Die Herausforderung bei den interaktiven Arbeiten liegt darin, die künstlerische Form als einen offenen interaktiven Prozess im Hier und Jetzt zu verstehen - bei dem das akustische Ergebnis unvorherbestimmt und nicht reproduzierbar ist, da es zum Teil in Echtzeit unter dem Einfluss von wesentlichen unkontrollierbaren Faktoren entsteht.

Die künstlerische Form wird in den Arbeiten als eine Folge von praktizierter Philosophie im Umgang mit dem Raum, der Zeit und dem künstlerischen Material verstanden.

Ein Vorbild für die Gestaltungsparadigmen für audiovisuelle Installationen und Performances sind mir die interaktiven Wirkungsweisen der Natur und die Philosophie des Zen.

Die Verwendung von interaktiver Technik hat in den Arbeiten die Funktion, die Aufgabe der Steuerung, Komposition und Formgebung von Klang und Bild zu dezentralisieren und somit nach Möglichkeit im Raum und in Echtzeit auf die beteiligten Akteure, Rezipienten, Umwelteinflüsse und auf andere variable Faktoren und verschiedene Orte im Raum zu übertragen.


 

Die Strategie des "interactive work in process" ist ein Konzept, das sich von der klassischen objektorientierten und deterministischen Werkauffassung distanziert.
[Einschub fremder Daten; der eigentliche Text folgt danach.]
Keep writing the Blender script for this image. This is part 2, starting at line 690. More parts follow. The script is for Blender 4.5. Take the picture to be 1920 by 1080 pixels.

Die klassische Subjekt-Objekt-Beziehung von Künstler und Werk ist eine zentral organisierte Werkform, die in der interaktiven Kunst zugunsten von dezentral organisierter Kunst geöffnet wird.

In den dezentral organisierten Arbeiten gibt es keine Hierarchien und keinen gestaltenden Mittelpunkt, jeder der am Ergebnis beteiligten Faktoren bildet eine gleichwertige gestaltende Mitte.

Im interaktiven Werkentstehungsprozess werden dem akustischen Ergebnis die Eigenschaften von Eigendynamik, Unkalkulierbarkeit, Autonomie gegenüber dem Künstler und die Freiheit von absichtsvoller formgebender Bestimmung verliehen.

Im interaktiven Prozess entstehen fließende unbestimmte akustische Formen als Reaktion auf eine dynamische, sich stetig verändernde Umwelt.
Die Klänge sind in jedem Moment dem unendlichen Kreislauf des ständigen Werden und Vergehen unterworfen.
Die akustische Form fließt durch die Zeit, sie ist kein Objekt oder eine bestimmte Form des Seins, der man geistig anhaften kann, sondern sie ist ein offener unendlicher Prozess der Veränderung, bei dem alle zufällig entstehenden Klang-Kombinationen gleichwertig sind. Jeder akustische Moment ist einzigartig, unvorhersehbar und nicht wiederholbar.

Es ist das Leben selbst, das sich im stetigem Wandel befindet und das dem interaktiven Kunstwerk seine in der Zeit veränderliche, unbestimmte und vergängliche Form verleiht.